By Richard Phinney
Radio NetherlandsDecember 5, 2002
Channelling aid money through non-governmental organisations (NGOs) is a worldwide trend. But nowhere has the strategy been taken further than Bangladesh. Here, in some villages, you can send your child to an NGO school, have a vasectomy arranged by an NGO health worker, sell your milk to an NGO dairy, and talk on an NGO phone. And there's usually a choice of several NGO banks. There's even NGO entertainment.
Whether the explosion in the number of NGOs in Bangladesh represents the wave of the future or a case of foreign aid run riot, is a question that increasingly divides Bangladeshis themselves. But it's a scenario many developing countries will face as donors look for alternatives to supporting government programmes that they perceive to be inefficient or corrupt.
Good example
"The NGO scene in Bangladesh is very different from other countries," says Ian Smillie, author of several books on the voluntary sector in Africa, Asia and Latin America. "Several of these organisations have become very large, very professional, and they've become a model for others. Bangladesh, one of the poorest countries in the world and the last place you would have expected this to happen, has really become a leader in showing what the voluntary sector can do."
To get an idea on the scale of the NGO community in Bangladesh you need to go to the capital, Dhaka - and look up. The 19 storey BRAC Centre (Bangladesh Rural Advancement Committee) is the headquarters of the largest NGO in the world, with over 100,000 people on the payroll, all of them Bangladeshi. In addition to their schools and the thousands of teachers, BRAC employs health workers, computer analysts and thousands of bankers.
Hunger
The BRAC Centre looks more like the headquarters of an oil company than an NGO. But then Fazle Hasan Abed, founder of BRAC, was an company executive for Shell. He quit his job during Bangladesh's war of Independence from Pakistan, and founded BRAC as a small relief operation. Then came the Bangladesh famine in 1974.
"We wanted to save as many lives as possible. We were seeing children dying like flies. So we wanted to feed them back to health. We were feeding around 20,000 children twice a day to try and keep them alive. But it was the women who were taking the brunt of the hunger in the family. They are hungry themselves, they are trying to feed their children by begging or collecting or whatever."
Government responsibility
To begin with BRAC received small grants from the Dutch aid agency Novib and a few other organizations in the West. But in the 1980s the money really started to flow, as donors in North America and Europe grew fed up with the military regimes that then ruled Bangladesh.
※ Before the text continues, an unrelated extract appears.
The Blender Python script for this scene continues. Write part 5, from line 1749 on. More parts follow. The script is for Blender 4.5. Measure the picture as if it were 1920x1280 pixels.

Ian Smillie often evaluates programs in Bangladesh for international donors. "A lot of people say; How come a voluntary organization has 30,000 schools; this is something the government should do. But is it something the government should do? The government wasn't doing it and the government wouldn't have done it if the donor money hadn't been available to BRAC to do it. They've got a million kids in schools, that means a million more literate adults, 5 years or 10 years from now, than would have been the case if everybody had sat around waiting for the government to do it."
More than a thousand NGOs in Bangladesh now receive foreign funding. Advocates of NGOs can point to some truly impressive statistics. Life expectancy has risen by 12 years. Female literacy rates of doubled. Bangladesh can now feed itself. Most surprising of all, family sizes have been cut in half.
Decline in public services
But some critics think the negative long-term consequences to Bangladeshi society may outweigh the short-term gain. Rehman Sobhan of Dhaka's Centre for Policy Dialogue is one of Bangladesh's best known intellectuals. He argues that public services have suffered, as NGOs have grown larger.
"The reality of the matter is that NGOs cannot substitute the government any more than the private sector can. What has happened is a loss of ideological sustainability and a de-legitimisation of governments, who have become more cut off, both from a sense of self worth, but also from the notion that they have a significant contribution to make. So whilst this may not have been the intention of the donor community, the objective results have been not just a downsizing, but also a devaluation of the state. And an increasing reliance, at least in the social sector, on NGOs which has become a counterproductive exercise."
One of the most active supporters of NGOs in Bangladesh has been The Netherlands, which has contributed tens of millions of euros over the last three decades. Jurjen van der Tas helped run the Bangladesh program for the Dutch agency Novib for more than a decade. "Normally one would expect that some of these things are provided by the government, particularly the basic social services, water, sanitation, education and health. Ideally, these NGOs would work themselves out of a job, so that, at some point, they would no longer be necessary. But by and large Bangladesh is not really at that level yet."
In the meantime, there's little sign that Western donors have the patience to fund the long-term rebuilding of government services, whether in Bangladesh, Afghanistan or in other troubled parts of the developing world. NGOs in other countries may not grow as big or as quickly as they have in Bangladesh, but they are, no doubt, here to stay.